Dataset content →
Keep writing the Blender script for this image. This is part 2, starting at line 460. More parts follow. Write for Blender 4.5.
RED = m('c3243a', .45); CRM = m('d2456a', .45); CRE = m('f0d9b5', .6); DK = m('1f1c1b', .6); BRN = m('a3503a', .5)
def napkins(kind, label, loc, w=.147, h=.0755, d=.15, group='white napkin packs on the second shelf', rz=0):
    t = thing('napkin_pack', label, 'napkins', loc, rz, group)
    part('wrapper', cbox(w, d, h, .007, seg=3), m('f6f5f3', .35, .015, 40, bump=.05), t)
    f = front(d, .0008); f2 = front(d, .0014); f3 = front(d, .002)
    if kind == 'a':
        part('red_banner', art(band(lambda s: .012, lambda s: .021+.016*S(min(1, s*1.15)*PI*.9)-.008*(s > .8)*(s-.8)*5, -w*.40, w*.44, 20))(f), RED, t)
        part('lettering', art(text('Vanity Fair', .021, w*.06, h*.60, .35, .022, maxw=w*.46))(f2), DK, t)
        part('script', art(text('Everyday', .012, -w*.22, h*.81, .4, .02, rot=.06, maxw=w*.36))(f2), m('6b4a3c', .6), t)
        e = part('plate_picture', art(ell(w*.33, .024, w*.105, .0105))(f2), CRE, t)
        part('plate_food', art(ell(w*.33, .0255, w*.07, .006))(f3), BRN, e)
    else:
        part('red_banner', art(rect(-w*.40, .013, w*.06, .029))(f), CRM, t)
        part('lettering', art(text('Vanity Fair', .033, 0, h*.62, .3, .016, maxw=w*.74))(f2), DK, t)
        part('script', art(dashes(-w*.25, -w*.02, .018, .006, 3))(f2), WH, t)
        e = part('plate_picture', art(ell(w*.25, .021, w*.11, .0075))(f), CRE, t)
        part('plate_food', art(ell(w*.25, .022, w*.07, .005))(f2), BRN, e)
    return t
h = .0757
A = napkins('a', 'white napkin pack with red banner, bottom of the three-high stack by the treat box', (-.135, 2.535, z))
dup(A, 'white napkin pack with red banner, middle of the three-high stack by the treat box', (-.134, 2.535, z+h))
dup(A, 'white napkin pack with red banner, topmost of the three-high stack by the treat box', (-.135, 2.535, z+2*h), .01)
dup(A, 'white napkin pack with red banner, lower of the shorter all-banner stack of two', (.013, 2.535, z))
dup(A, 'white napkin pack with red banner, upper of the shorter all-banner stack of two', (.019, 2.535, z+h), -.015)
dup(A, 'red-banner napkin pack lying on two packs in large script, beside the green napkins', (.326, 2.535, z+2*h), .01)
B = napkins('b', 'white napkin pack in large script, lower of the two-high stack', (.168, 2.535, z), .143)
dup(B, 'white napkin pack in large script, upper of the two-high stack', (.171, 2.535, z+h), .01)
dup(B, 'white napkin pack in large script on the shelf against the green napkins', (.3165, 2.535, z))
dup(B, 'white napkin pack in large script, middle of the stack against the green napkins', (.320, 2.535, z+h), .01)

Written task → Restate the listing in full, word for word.

Exercise solution →
Keep writing the Blender script for this image. This is part 2, starting at line 460. More parts follow. Write for Blender 4.5.
RED = m('c3243a', .45); CRM = m('d2456a', .45); CRE = m('f0d9b5', .6); DK = m('1f1c1b', .6); BRN = m('a3503a', .5)
def napkins(kind, label, loc, w=.147, h=.0755, d=.15, group='white napkin packs on the second shelf', rz=0):
    t = thing('napkin_pack', label, 'napkins', loc, rz, group)
    part('wrapper', cbox(w, d, h, .007, seg=3), m('f6f5f3', .35, .015, 40, bump=.05), t)
    f = front(d, .0008); f2 = front(d, .0014); f3 = front(d, .002)
    if kind == 'a':
        part('red_banner', art(band(lambda s: .012, lambda s: .021+.016*S(min(1, s*1.15)*PI*.9)-.008*(s > .8)*(s-.8)*5, -w*.40, w*.44, 20))(f), RED, t)
        part('lettering', art(text('Vanity Fair', .021, w*.06, h*.60, .35, .022, maxw=w*.46))(f2), DK, t)
        part('script', art(text('Everyday', .012, -w*.22, h*.81, .4, .02, rot=.06, maxw=w*.36))(f2), m('6b4a3c', .6), t)
        e = part('plate_picture', art(ell(w*.33, .024, w*.105, .0105))(f2), CRE, t)
        part('plate_food', art(ell(w*.33, .0255, w*.07, .006))(f3), BRN, e)
    else:
        part('red_banner', art(rect(-w*.40, .013, w*.06, .029))(f), CRM, t)
        part('lettering', art(text('Vanity Fair', .033, 0, h*.62, .3, .016, maxw=w*.74))(f2), DK, t)
        part('script', art(dashes(-w*.25, -w*.02, .018, .006, 3))(f2), WH, t)
        e = part('plate_picture', art(ell(w*.25, .021, w*.11, .0075))(f), CRE, t)
        part('plate_food', art(ell(w*.25, .022, w*.07, .005))(f2), BRN, e)
    return t
h = .0757
A = napkins('a', 'white napkin pack with red banner, bottom of the three-high stack by the treat box', (-.135, 2.535, z))
dup(A, 'white napkin pack with red banner, middle of the three-high stack by the treat box', (-.134, 2.535, z+h))
dup(A, 'white napkin pack with red banner, topmost of the three-high stack by the treat box', (-.135, 2.535, z+2*h), .01)
dup(A, 'white napkin pack with red banner, lower of the shorter all-banner stack of two', (.013, 2.535, z))
dup(A, 'white napkin pack with red banner, upper of the shorter all-banner stack of two', (.019, 2.535, z+h), -.015)
dup(A, 'red-banner napkin pack lying on two packs in large script, beside the green napkins', (.326, 2.535, z+2*h), .01)
B = napkins('b', 'white napkin pack in large script, lower of the two-high stack', (.168, 2.535, z), .143)
dup(B, 'white napkin pack in large script, upper of the two-high stack', (.171, 2.535, z+h), .01)
dup(B, 'white napkin pack in large script on the shelf against the green napkins', (.3165, 2.535, z))
dup(B, 'white napkin pack in large script, middle of the stack against the green napkins', (.320, 2.535, z+h), .01)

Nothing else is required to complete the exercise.